*Data shown*:
──────

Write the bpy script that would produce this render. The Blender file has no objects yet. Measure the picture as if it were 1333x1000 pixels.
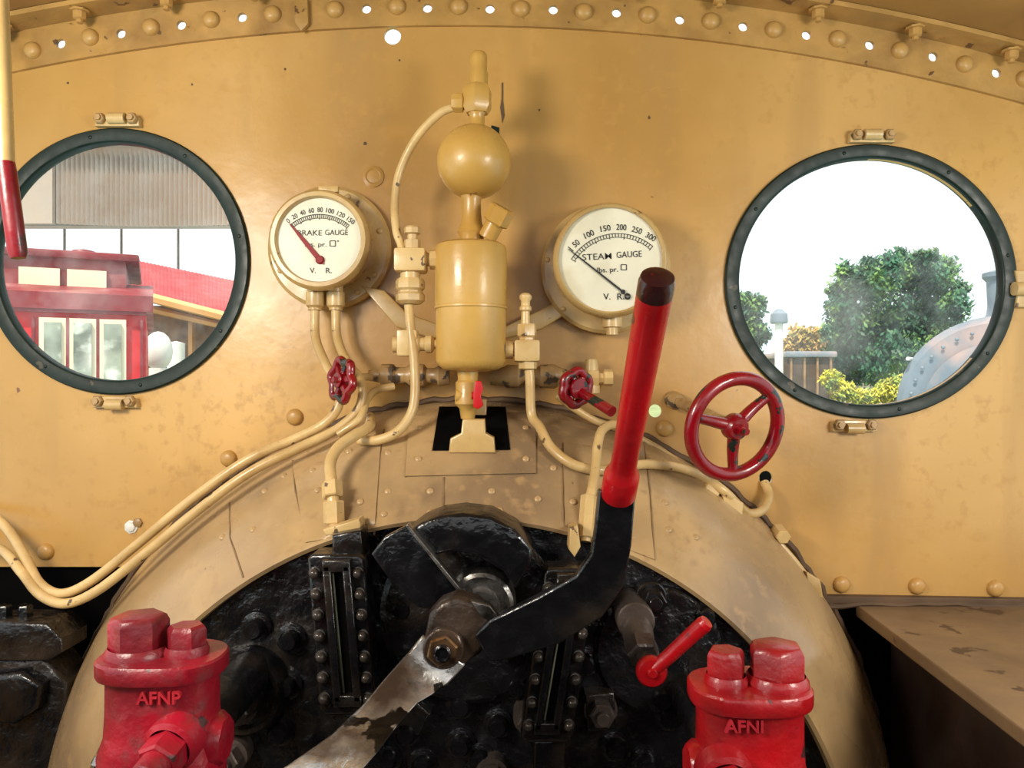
import bpy, bmesh, math, random
from mathutils import Vector, Matrix, Quaternion
random.seed(7)
scene=bpy.context.scene
scene.view_settings.view_transform='Standard'
CZ=1.7
D0=1.5
def V(px,py,d):
    k=(D0-d)/1000.0
    return Vector(((px-666.5)*k,-d,CZ+(500-py)*k))
def U(n,d): return n*(D0-d)/1000.0
NY=Vector((0,-1,0)); UP=Vector((0,0,1)); XX=Vector((1,0,0))

# ---------------------------------------------------------------- materials
def paint(name,base,rough=.42,var=.22,scale=7,bump=.12,chip=None,chip_t=.70,chip_scale=22,metal=0,stain=None,stain_scale=2.5,stain_lo=.5,stain_hi=.68,bscale=60,coat=0,spec=.5,streak=None,rvar=.12,bdist=.004,fine=None):
    m=bpy.data.materials.new(name); m.use_nodes=True
    n=m.node_tree.nodes; l=m.node_tree.links
    b=n['Principled BSDF']
    tc=n.new('ShaderNodeTexCoord')
    def noise(s,det=6,off=0,sc=(1,1,1)):
        t=n.new('ShaderNodeTexNoise'); t.inputs['Scale'].default_value=s; t.inputs['Detail'].default_value=det
        mp=n.new('ShaderNodeMapping'); mp.inputs['Location'].default_value=(off,off*1.7,off*.3); mp.inputs['Scale'].default_value=sc
        l.new(tc.outputs['Object'],mp.inputs[0]); l.new(mp.outputs[0],t.inputs['Vector']); return t
    def ramp(src,lo,hi,c0=(0,0,0,1),c1=(1,1,1,1)):
        r=n.new('ShaderNodeValToRGB'); r.color_ramp.elements[0].position=lo; r.color_ramp.elements[1].position=hi
        r.color_ramp.elements[0].color=c0; r.color_ramp.elements[1].color=c1
        l.new(src,r.inputs[0]); return r
    def mix(f,a,bb):
        x=n.new('ShaderNodeMix'); x.data_type='RGBA'
        if f is not None: l.new(f,x.inputs[0])
        for i,c in ((6,a),(7,bb)):
            if isinstance(c,tuple): x.inputs[i].default_value=(c[0],c[1],c[2],1)
            else: l.new(c,x.inputs[i])
        return x.outputs[2]
    lo=tuple(c*(1-var) for c in base); hi=tuple(min(1,c*(1+var*.5)) for c in base)
    n1=noise(scale)
    col=mix(ramp(n1.outputs[0],.3,.7).outputs[0],lo,hi)
    if stain:
        n2=noise(stain_scale,8,3.1)
        col=mix(ramp(n2.outputs[0],stain_lo,stain_hi).outputs[0],col,stain)
    if streak:
        n5=noise(9,6,7.7,(1,1,.12))
        col=mix(ramp(n5.outputs[0],.52,.78).outputs[0],col,streak)
    if fine:
        n7=noise(48,8,2.2)
        col=mix(ramp(n7.outputs[0],.54,.72).outputs[0],col,fine)
    if chip:
        n3=noise(chip_scale,4,5.3)
        rc=ramp(n3.outputs[0],chip_t,chip_t+.02)
        col=mix(rc.outputs[0],col,chip)
    l.new(col,b.inputs['Base Color'])
    if rvar:
        n6=noise(scale*2,5,9.9); mr=n.new('ShaderNodeMapRange'); mr.inputs[1].default_value=.3; mr.inputs[2].default_value=.7
        mr.inputs[3].default_value=max(.05,rough-rvar); mr.inputs[4].default_value=rough+rvar; l.new(n6.outputs[0],mr.inputs[0]); l.new(mr.outputs[0],b.inputs['Roughness'])
    else: b.inputs['Roughness'].default_value=rough
    b.inputs['Metallic'].default_value=metal
    b.inputs['Specular IOR Level'].default_value=spec
    if coat: b.inputs['Coat Weight'].default_value=coat; b.inputs['Coat Roughness'].default_value=.12
    if bump:
        n4=noise(bscale,5,1.3); bp=n.new('ShaderNodeBump'); bp.inputs['Strength'].default_value=bump; bp.inputs['Distance'].default_value=bdist
        l.new(n4.outputs[0],bp.inputs['Height']); l.new(bp.outputs[0],b.inputs['Normal'])
    return m
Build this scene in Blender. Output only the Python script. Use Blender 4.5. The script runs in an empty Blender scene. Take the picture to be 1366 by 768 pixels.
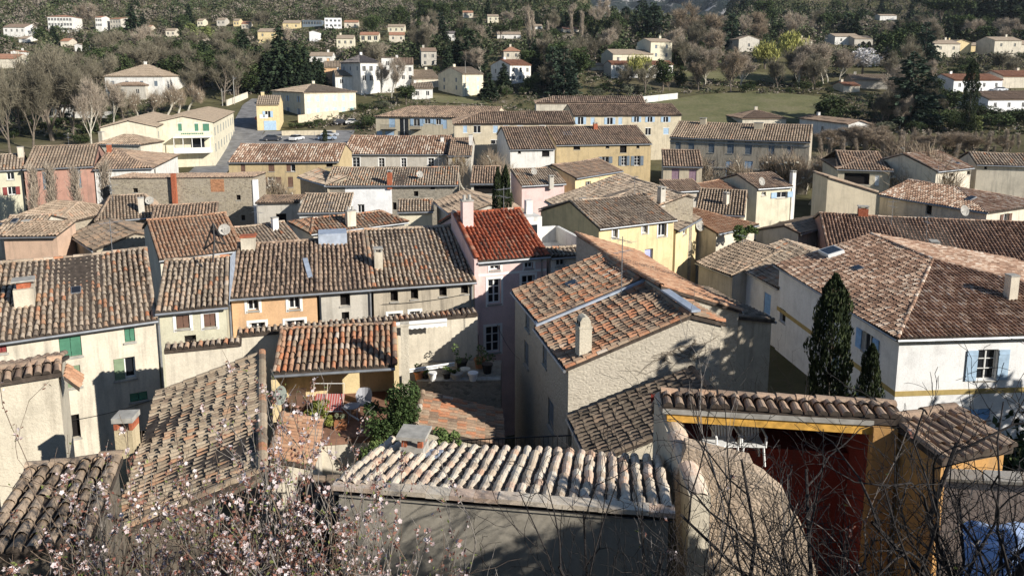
import bpy, math, random
import numpy as np
from mathutils import Vector
R = math.radians
rng = np.random.default_rng(7)
random.seed(7)
scene = bpy.context.scene
COL = scene.collection

# ------------------------------------------------------------------ camera model (1366 x 768 photo frame)
F, CX, CY, PIT = 1000.0, 683.0, 253.0, R(9)
FW = np.array([0, math.cos(PIT), -math.sin(PIT)]); UP = np.array([0, math.sin(PIT), math.cos(PIT)])
def ray(px, py):
    return FW + np.array([1., 0, 0]) * (px - CX) / F + UP * (CY - py) / F
def at_y(px, py, Y):
    d = ray(px, py); return d * (Y / d[1])
def at_z(px, py, z):
    d = ray(px, py); return d * (z / d[2])
def on_plane(px, py, p0, n):
    d = ray(px, py); return d * (np.dot(p0, n) / np.dot(d, n))
def nrm(v):
    v = np.asarray(v, float); return v / (np.linalg.norm(v) + 1e-12)

# ------------------------------------------------------------------ terrain
TY = np.array([-400, -60, -10, 0, 4, 8, 14, 20, 28, 38, 60, 100, 150, 170, 200, 230, 260, 330, 450, 600, 900, 1300, 1700.])
TZ = np.array([40, 6, -1.5, -3.2, -6.2, -9, -12.5, -15.5, -18.2, -19.6, -20, -19.5, -19, -17.6, -14, -9.5, -4, 8, 24, 52, 118, 190, 215.])
def terr(x, y):
    x = np.asarray(x, float); y = np.asarray(y, float)
    z = np.interp(y, TY, TZ)
    a = x / np.maximum(y, 60.)
    # the valley that opens to the far mountain
    gap = np.exp(-((a - .19) / .1) ** 4)
    k = np.clip((y - 380) / 250, 0, 1)
    z = np.minimum(z, 150); z = z - gap * k * np.maximum(z - 22, 0) * .95
    z = z + np.clip((y - 300) / 400, 0, 1) * (5 * np.sin(x / 61. + 1) + 4 * np.sin(x / 27. + y / 80.) + 5 * np.sin(y / 57. + x / 140.))
    z = z + np.clip((y - 150) / 60, 0, 1) * .5 * np.sin(x / 17.) * np.sin(y / 13.)
    return z
def ground_hit(px, py):
    d = ray(px, py); d = d / d[1]
    ys = np.arange(60, 1600, .5)
    zz = d[2] * ys - terr(d[0] * ys, ys)
    i = int(np.argmax(zz < 0)); 
    Y = ys[i]
    return np.array([d[0] * Y, Y, float(terr(d[0] * Y, Y))])

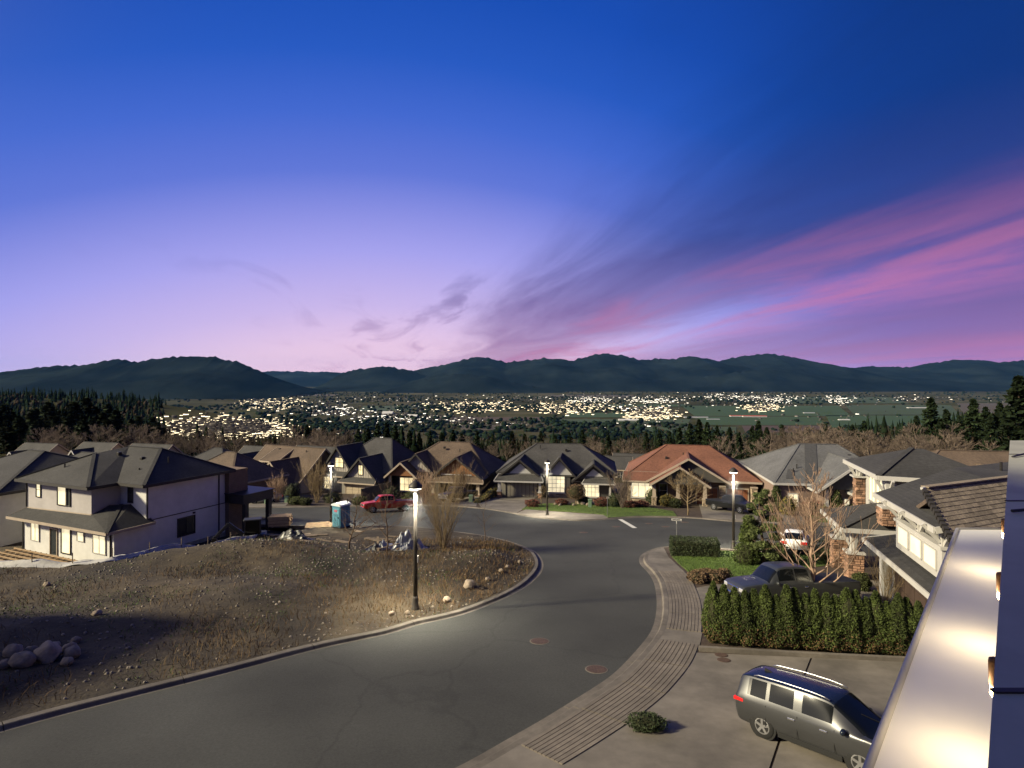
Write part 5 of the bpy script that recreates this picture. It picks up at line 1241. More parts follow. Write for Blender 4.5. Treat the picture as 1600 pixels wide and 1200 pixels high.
for i, (px, py, w, hh, lab) in enumerate([(419,788,0.75,0.85,'pale green utility box beside the driveway of the dormer house'),(448,786,0.45,0.8,'small green utility pedestal before the cream garage'),(736,785,0.5,0.9,'green utility pedestal beside the yellow green hedge'),(922,794,0.42,1.0,'pale green utility pedestal on the lawn of the white gabled house')]):
    x, y = gp(px, py); u = thing('utility_box', lab, 'utility box', (x, y, plane_z(y)+0.1), R(-8), 'utility boxes')
    MB().bbox(-w/2,w/2,-w*0.4,w*0.4,0,hh*0.86,0.03).build('cabinet', MT['util'], u); MB().bbox(-w/2-.03,w/2+.03,-w*0.4-.03,w*.4+.03,hh*0.86,hh,0.03).build('lid', MT['util'], u)

# portable toilet
x, y = gp(533, 826); p = thing('portable_toilet', 'blue portable toilet with white roof beside the lamp post', 'toilet', (x, y, plane_z(y)+0.14), R(-32))
BL = mat('blue_plastic', (0.060,0.20,0.28), 0.5, 0.12, 2.0); BL2 = mat('pale_blue_plastic', (0.11,0.30,0.39), 0.5, 0.12, 2.0); RW = mat('white_plastic', (0.6,0.64,0.66), 0.5, 0.06)
MB().bbox(-0.58,0.58,-0.58,0.58,0.12,2.05,0.05).build('cabin', BL, p); MB().box(-0.6,0.6,-0.6,0.6,0,0.12).build('skid', MT['rubber'], p)
d_ = MB().bbox(-0.42,0.42,-0.63,-0.575,0.2,1.85,0.02).build('door', BL2, p)
for q in (-0.22,0.0,0.22): MB().box(q-0.05,q+0.05,-0.65,-0.628,0.3,1.35).build('rib', BL, d_)
MB().box(-0.2,0.2,-0.645,-0.629,1.52,1.72).build('label_plate', mat('red_label', (0.4,0.08,0.12), 0.6, 0.1), d_); MB().box(0.30,0.36,-0.66,-0.628,0.95,1.1).build('latch', MT['rubber'], d_)
for sg in (-1, 1):
    for q in (-0.35,0.0,0.35): MB().box(sg*0.575,sg*0.61,q-0.07,q+0.07,0.35,1.7).build('side_rib', BL2, p) if sg > 0 else MB().box(-0.61,-0.575,q-0.07,q+0.07,0.35,1.7).build('side_rib', BL2, p)
mb = MB(); prof = [(-0.64,2.05),(-0.6,2.18),(-0.35,2.28),(0,2.32),(0.35,2.28),(0.6,2.18),(0.64,2.05)]
mb.prism([(a,-0.64,b) for a, b in prof], (0,1.28,0)).build('roof', RW, p); MB().tube([(0.4,0.4,2.1),(0.4,0.4,2.6)],0.05,8).build('vent_pipe', MT['rubber'], p)

# mini excavator
x, y = gp(396, 853); y = 47.0; x = (396-800)/900*47.0; e = thing('mini_excavator', 'black mini excavator with cab beside the new white house', 'excavator', (x, y, lot_z(x, y)), R(200))
EX = mat('excavator_paint', (0.030,0.030,0.032), 0.5, 0.15)
for s_ in (-1, 1):
    mb = MB(); pr = [(-1.0,0.10),(-0.85,0.0),(0.85,0.0),(1.0,0.10),(1.0,0.36),(0.85,0.48),(-0.85,0.48),(-1.0,0.36)]
    mb.prism([(a, s_*0.75-0.17, b) for a, b in pr], (0,0.34,0)).build('track', MT['rubber'], e)
MB().bbox(-1.0,0.75,-0.75,0.75,0.55,1.15,0.08).build('deck', EX, e); MB().lathe([(0.45,0.40),(0.45,0.56)],14).build('turntable', MT['rubber'], e)
cb_ = MB()
for a in (-0.55,0.6):
    for b in (-0.05,0.72): cb_.bar((a,b,1.15),(a*0.95,b,2.35),0.08,0.08)
cb_.build('cab_frame', EX, e); MB().bbox(-0.65,0.70,-0.12,0.80,2.33,2.43,0.04).build('cab_roof', EX, e)
for q in ((-0.52,0.57,-0.06,-0.05),(-0.52,0.57,0.71,0.72)): MB().box(q[0],q[1],q[2],q[3],1.2,2.3).build('pane', MT['car_glass'], e)
MB().box(0.575,0.585,-0.04,0.70,1.2,2.3).build('pane', MT['car_glass'], e); MB().bbox(-0.4,0.1,0.1,0.55,1.15,1.75,0.06).build('seat', MT['rubber'], e)
MB().bar((0.7,-0.35,0.95),(1.9,-0.35,2.0),0.2,0.28).build('boom', EX, e); MB().bar((1.85,-0.35,2.0),(2.9,-0.35,0.9),0.16,0.22).build('stick', EX, e)
MB().prism([(2.75,-0.6,0.9),(3.1,-0.6,0.95),(3.15,-0.6,0.45),(2.85,-0.6,0.25),(2.6,-0.6,0.5)], (0,0.5,0)).build('bucket', MT['metal_dark'], e)
MB().bar((1.15,-0.7,0.25),(1.15,0.7,0.25),0.08,0.4).build('blade', EX, e)
MB().tube([(0.9,-0.35,1.35),(1.7,-0.35,1.65)],0.05,8).build('hydraulic_ram', MT['rim'], e)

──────

*Given problem*: Exactly reproduce the stretch that starts at the line containing "Build this scene" and ends at the line containing "v = np.asarray(v, float);", both ends included; leave any pictures out.

*Reply*:
Build this scene in Blender. Output only the Python script. Use Blender 4.5. The script runs in an empty Blender scene. Take the picture to be 1366 by 768 pixels.
import bpy, math, random
import numpy as np
from mathutils import Vector
R = math.radians
rng = np.random.default_rng(7)
random.seed(7)
scene = bpy.context.scene
COL = scene.collection

# ------------------------------------------------------------------ camera model (1366 x 768 photo frame)
F, CX, CY, PIT = 1000.0, 683.0, 253.0, R(9)
FW = np.array([0, math.cos(PIT), -math.sin(PIT)]); UP = np.array([0, math.sin(PIT), math.cos(PIT)])
def ray(px, py):
    return FW + np.array([1., 0, 0]) * (px - CX) / F + UP * (CY - py) / F
def at_y(px, py, Y):
    d = ray(px, py); return d * (Y / d[1])
def at_z(px, py, z):
    d = ray(px, py); return d * (z / d[2])
def on_plane(px, py, p0, n):
    d = ray(px, py); return d * (np.dot(p0, n) / np.dot(d, n))
def nrm(v):
    v = np.asarray(v, float); return v / (np.linalg.norm(v) + 1e-12)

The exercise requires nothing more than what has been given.